Instruction: Return every line below in which "from" appears.

Source data:
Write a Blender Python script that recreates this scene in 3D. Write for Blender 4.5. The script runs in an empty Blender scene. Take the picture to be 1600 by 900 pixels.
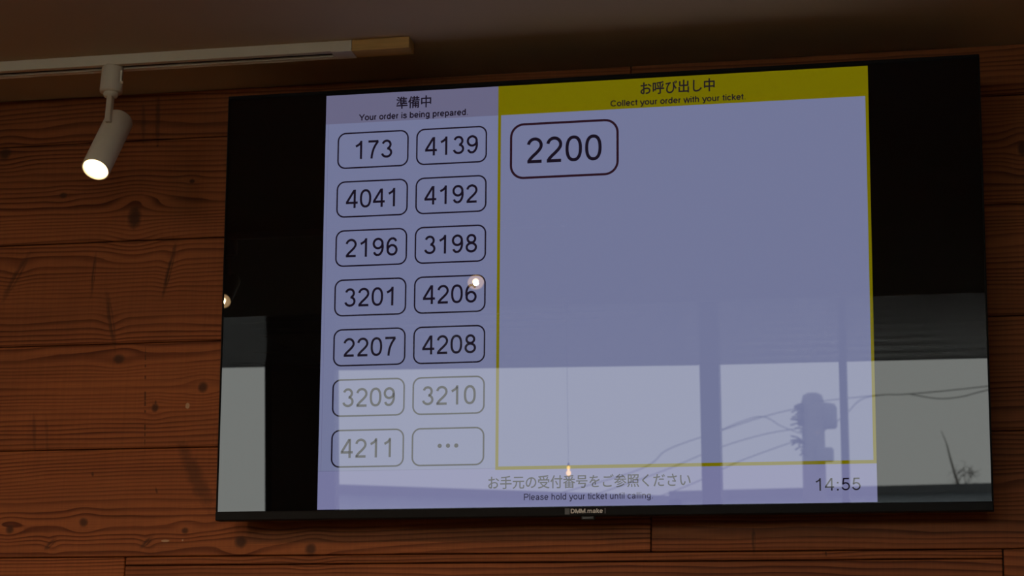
import bpy, bmesh, math, random
from mathutils import Vector, Matrix

# ------------------------------------------------------------------ camera, sky, exposure
SC = bpy.context.scene
COL = SC.collection
cam_data = bpy.data.cameras.new('camera')
cam_data.sensor_width = 36.0
cam_data.lens = 3550.0 * 36.0 / 1600.0
cam_data.clip_start = 0.05
cam_data.clip_end = 300.0
cam_data.dof.use_dof = True
cam_data.dof.focus_distance = 3.40
cam_data.dof.aperture_fstop = 17.0
cam = bpy.data.objects.new('camera', cam_data)
COL.objects.link(cam)
cam.matrix_world = Matrix((
    (0.97441038, 0.03478267, 0.22206884, 0.6720),
    (0.22321634, -0.26593114, -0.93779267, -3.4809),
    (0.02643609, 0.96336431, -0.26689013, 1.5030),
    (0, 0, 0, 1)))
SC.camera = cam

SKY = 4.7
world = bpy.data.worlds.new('overcast_sky')
SC.world = world
world.use_nodes = True
bg = world.node_tree.nodes['Background']
bg.inputs[0].default_value = (0.995, 1.0, 0.965, 1)
bg.inputs[1].default_value = SKY

vs = SC.view_settings
vs.view_transform = 'Standard'
vs.look = 'None'
vs.exposure = 0.0
vs.gamma = 1.0
vs.use_curve_mapping = False
SC.cycles.use_denoising = True
SC.cycles.max_bounces = 8
SC.cycles.diffuse_bounces = 5
SC.cycles.sample_clamp_indirect = 4.0

LAMP_POWER = 20.0        # each spotlight of the middle track
FRONT_POWER = 56.0       # the spotlight left of the television
LAMP_COLOUR = (1.0, 0.60, 0.28)
PI = math.pi
CEIL = 2.870
XL, XR = -4.2, 2.9       # side walls
YW = -6.30               # inner face of the window wall
random.seed(7)

# ------------------------------------------------------------------ helpers
def lin(c):
    c = c / 255.0
    return c / 12.92 if c <= 0.04045 else ((c + 0.055) / 1.055) ** 2.4

def srgb(r, g, b):
    return (lin(r), lin(g), lin(b), 1.0)

def mat(name, color, rough=0.5, metal=0.0, emit=None, estr=0.0, spec=0.5):
    m = bpy.data.materials.new(name)
    m.use_nodes = True
    b = m.node_tree.nodes['Principled BSDF']
    b.inputs['Base Color'].default_value = tuple(color[:3]) + (1.0,)
    b.inputs['Roughness'].default_value = rough
    b.inputs['Metallic'].default_value = metal
    b.inputs['Specular IOR Level'].default_value = spec
    if emit is not None:
        b.inputs['Emission Color'].default_value = tuple(emit[:3]) + (1.0,)
        b.inputs['Emission Strength'].default_value = estr
    return m

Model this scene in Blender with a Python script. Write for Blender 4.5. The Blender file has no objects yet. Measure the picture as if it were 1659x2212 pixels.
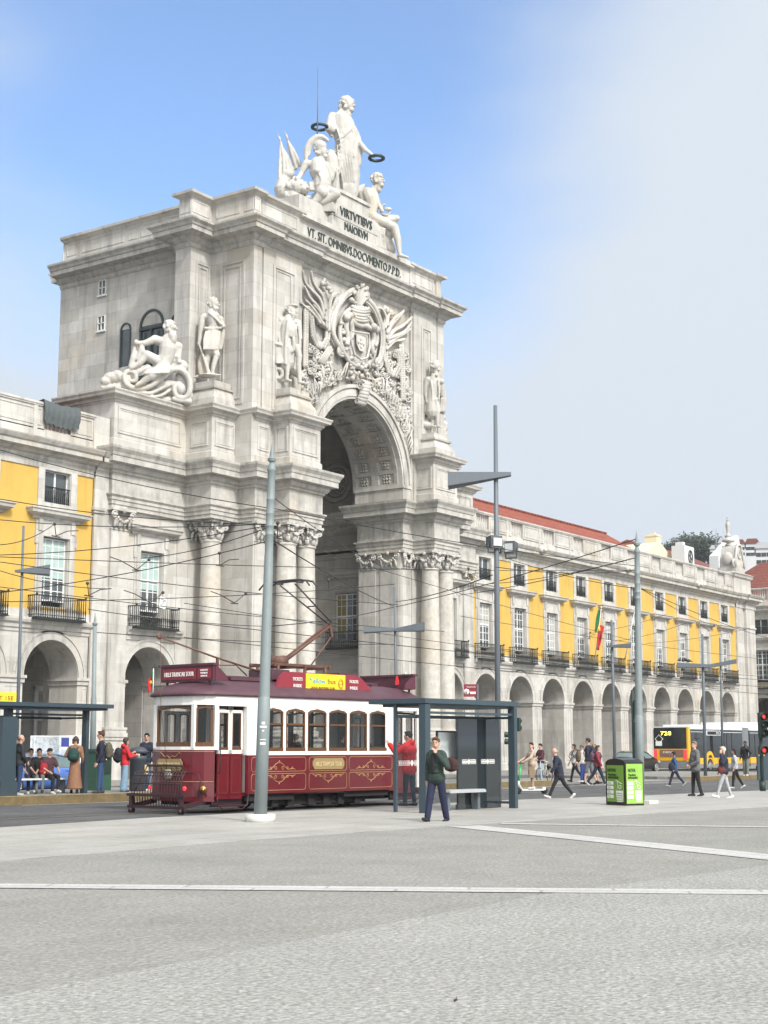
import bpy, bmesh, math, random
from mathutils import Vector, Matrix, noise
R=math.radians; PI=math.pi; sin=math.sin; cos=math.cos
SC=bpy.context.scene; COL=SC.collection
# ---------------------------------------------------------------- camera
AZ=R(34.8); TH=R(8.98); HC=1.57; FP=3213.; CX=829.5; CY=1106.
cd=bpy.data.cameras.new('camera'); cam=bpy.data.objects.new('camera',cd); COL.objects.link(cam)
cam.location=(0,0,HC); cam.rotation_euler=(PI/2+TH,0,AZ-PI/2)
cd.sensor_fit='HORIZONTAL'; cd.sensor_width=36; cd.lens=36*FP/1659; cd.clip_start=.1; cd.clip_end=6000
SC.camera=cam
SC.view_settings.view_transform='Standard'; SC.view_settings.look='None'; SC.view_settings.gamma=1; SC.view_settings.exposure=0.80
# ---------------------------------------------------------------- sky
SUN=Vector((-.42,-1,0)).normalized(); SEL=R(42)
w=bpy.data.worlds.new('World'); SC.world=w; w.use_nodes=True; nt=w.node_tree; nt.nodes.clear()
def wn(t,**k):
    n=nt.nodes.new(t)
    for a,b in k.items(): setattr(n,a,b)
    return n
sky=wn('ShaderNodeTexSky',sky_type='NISHITA'); sky.sun_disc=False; sky.sun_elevation=SEL; sky.sun_rotation=math.atan2(SUN.x,SUN.y)
sky.dust_density=.3; sky.ozone_density=5; sky.air_density=1.0
b1=wn('ShaderNodeBackground'); b1.inputs[1].default_value=.145
b2=wn('ShaderNodeBackground'); b2.inputs[0].default_value=(.80,.885,.985,1); b2.inputs[1].default_value=.525
tc=wn('ShaderNodeTexCoord')
dp=wn('ShaderNodeVectorMath',operation='DOT_PRODUCT')
_az=R(39.6); _el=R(27); dp.inputs[1].default_value=(cos(_az)*cos(_el),sin(_az)*cos(_el),sin(_el))
nt.links.new(tc.outputs['Generated'],dp.inputs[0])
nz=wn('ShaderNodeTexNoise'); nz.inputs['Scale'].default_value=4.0; nz.inputs['Detail'].default_value=5; nz.inputs['Roughness'].default_value=.45
mp=wn('ShaderNodeMapping'); mp.inputs['Scale'].default_value=(1,1,2.4); mp.inputs['Rotation'].default_value=(0,R(14),0)
nt.links.new(tc.outputs['Generated'],mp.inputs[0]); nt.links.new(mp.outputs[0],nz.inputs['Vector'])
ad=wn('ShaderNodeMath',operation='MULTIPLY_ADD'); ad.inputs[1].default_value=.06; nt.links.new(nz.outputs[0],ad.inputs[0]); nt.links.new(dp.outputs['Value'],ad.inputs[2])
mr=wn('ShaderNodeMapRange',interpolation_type='SMOOTHSTEP')
for i,v in enumerate((1.03,.981,.02,1.0)): mr.inputs[i+1].default_value=v
nt.links.new(ad.outputs[0],mr.inputs[0])
mx=wn('ShaderNodeMixShader'); nt.links.new(mr.outputs[0],mx.inputs[0]); nt.links.new(sky.outputs[0],b1.inputs[0])
nt.links.new(b1.outputs[0],mx.inputs[1]); nt.links.new(b2.outputs[0],mx.inputs[2])
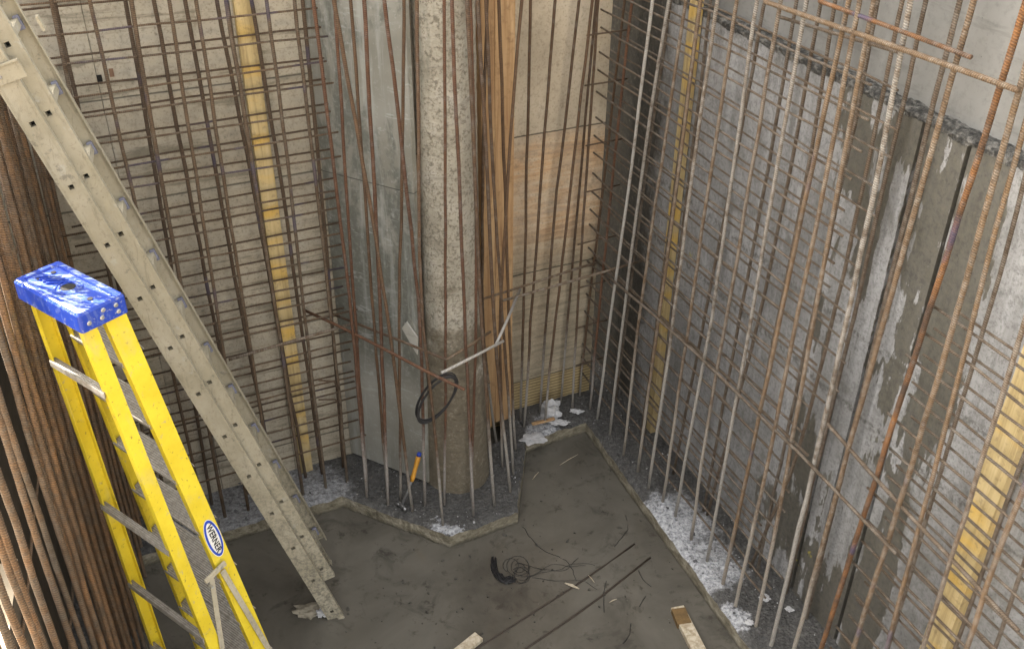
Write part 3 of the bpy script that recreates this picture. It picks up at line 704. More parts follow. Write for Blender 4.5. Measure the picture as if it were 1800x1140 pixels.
# ------------------------------------------------------------------ starter bars standing in the footing
mid = [ # (photo points, radius, material, plane offset override)
 ([(552, 12), (585, 280), (621, 577), (645, 873)], .0125, M_RBR), ([(590, 12), (607, 310), (624, 565), (646, 862)], .0115, M_RBR),
 ([(590, 20), (638, 280), (685, 577), (725, 897)], .013, M_RB), ([(617, 12), (637, 280), (658, 577), (681, 868)], .0115, M_RB),
 ([(640, 12), (655, 280), (670, 577), (682, 887)], .0135, M_RBR), ([(677, 12), (710, 290), (740, 565), (747, 887)], .013, M_RBR),
 ([(710, 12), (707, 290), (702, 565), (704, 865)], .0115, M_RB), ([(733, 12), (737, 400), (741, 565), (760, 705), (778.5, 922)], .012, M_RB),
 ([(781, 12), (784, 565), (781, 887)], .011, M_RBR), ([(795, 12), (806, 290), (817, 565), (832, 905)], .0125, M_RBR),
 ([(822, 12), (834, 290), (846, 565), (869, 888)], .014, M_RB), ([(827, 12), (838, 400), (836, 600), (828, 875)], .0115, M_RBR),
 ([(840, 12), (856, 290), (870, 600), (897, 864)], .0135, M_RB), ([(855, 12), (867, 320), (880, 500), (902, 827)], .012, M_RB),
 ([(856, 12), (848, 330), (848, 600), (873, 779)], .012, M_RB), ([(877, 12), (887, 300), (893, 520), (906, 789)], .0125, M_RB),
 ([(916, 12), (897, 250), (878, 565), (883, 820)], .012, M_RB), ([(932, 12), (924, 400), (916, 697), (915, 737)], .012, M_RB),
 ([(975, 12), (945, 400), (927, 665), (921, 750)], .012, M_RB), ([(1017, 12), (972, 400), (952, 665), (949, 724)], .012, M_RB),
 ([(1040, 12), (995, 400), (965, 665), (957.5, 745)], .012, M_RB), ([(1047, 12), (1012, 400), (989, 665), (986, 707)], .011, M_RB),
 ([(1051, 12), (1024, 400), (1008, 665), (1006, 720)], .0115, M_RB), ([(1097, 12), (1047, 440), (1028, 600), (1019, 695)], .011, M_RB),
 ([(1110, 12), (1063, 440), (1048, 600), (1037, 719)], .012, M_RBR)]
cx, cy = -.385, 5.36
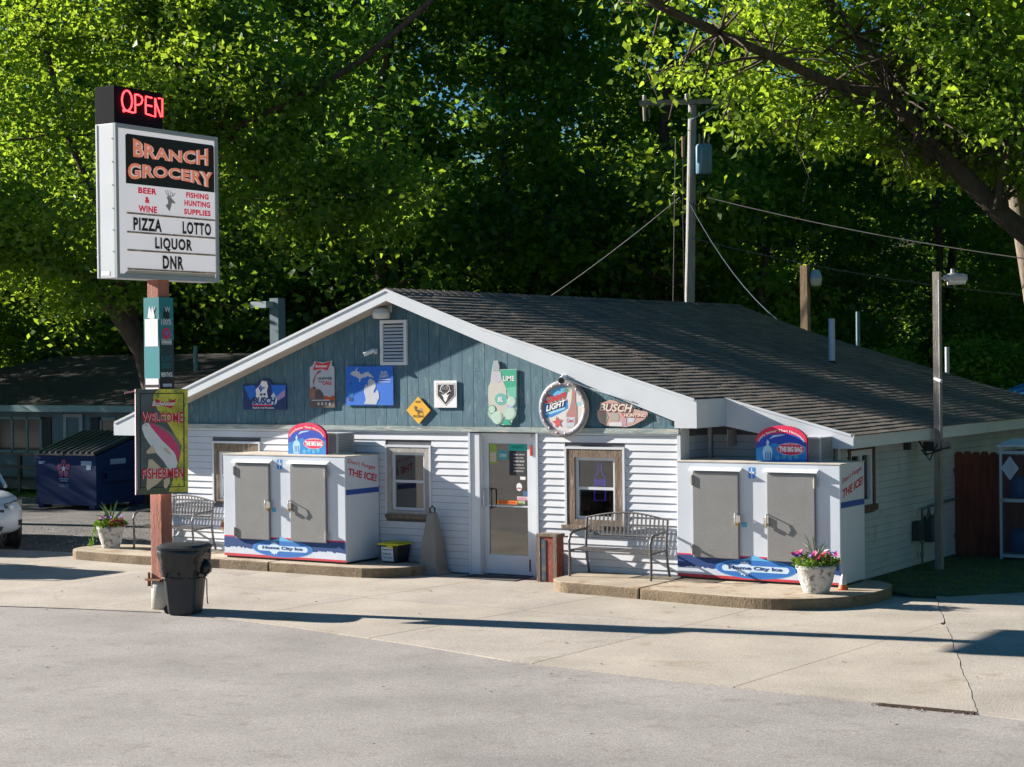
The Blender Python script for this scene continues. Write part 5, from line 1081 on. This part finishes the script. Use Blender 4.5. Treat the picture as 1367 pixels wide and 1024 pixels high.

Output of the exercise:
from mathutils import Vector, Matrix
from mathutils import Vector, Matrix, noise
The Blender Python script for this scene continues. Write part 5, from line 1081 on. This part finishes the script. Use Blender 4.5. Treat the picture as 1367 pixels wide and 1024 pixels high.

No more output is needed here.